Question

Let \( f(x, y) = \begin{cases} x^2 \sin \dfrac{1}{x} + y^2 \sin \dfrac{1}{y}, & xy \ne 0 \\ x^2 \sin \dfrac{1}{x}, & x \ne 0, y = 0  \\ \\  y^2 \sin \dfrac{1}{y}, & y \ne 0, x = 0 \\ 0, & x = y = 0 \end{cases} \). 

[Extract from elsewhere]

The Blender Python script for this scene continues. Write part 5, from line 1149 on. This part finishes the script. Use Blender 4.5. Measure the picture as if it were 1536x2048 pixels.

Which of the following is true at \( (0, 0)? \)
 

• A. \( f \) is not continuous
• B. \( \dfrac{\partial f}{\partial x} \) is continuous but \( \dfrac{\partial f}{\partial y} \) is not continuous
• C. \( f \) is not differentiable
• D. \( f \) is differentiable but both \( \dfrac{\partial f}{\partial x} \) and \( \dfrac{\partial f}{\partial y} \) are not continuous

Hint:

A function can be differentiable even if its partial derivatives are not continuous; continuity of partials is sufficient but not necessary for differentiability.

Answer 1

The Correct Option is D

Step 1: Check continuity at \( (0,0) \).
\[ |f(x, y)| \le x^2 + y^2. \] Thus, \( \lim_{(x, y) \to (0, 0)} f(x, y) = 0 = f(0, 0). \) Hence, \( f \) is continuous.

Step 2: Find partial derivatives at \( (0,0). \)
\[ f_x(0, 0) = \lim_{h \to 0} \dfrac{f(h, 0) - f(0, 0)}{h} = \lim_{h \to 0} \dfrac{h^2 \sin(1/h)}{h} = \lim_{h \to 0} h \sin(1/h) = 0. \] Similarly, \( f_y(0, 0) = 0. \)

Step 3: Check differentiability.
Near \( (0, 0) \): \[ |f(x, y) - f(0, 0) - 0| = |f(x, y)| \le x^2 + y^2. \] Hence, \( \dfrac{|f(x, y)|}{\sqrt{x^2 + y^2}} \to 0 \). Thus, \( f \) is differentiable at \( (0, 0). \)

Step 4: Check continuity of partial derivatives.
\[ f_x(x, 0) = 2x \sin(1/x) - \cos(1/x), \] which oscillates as \( x \to 0. \) Similarly, \( f_y(0, y) \) is also discontinuous.

Final Answer: \( f \) is differentiable at \( (0, 0) \), but both partial derivatives are not continuous there.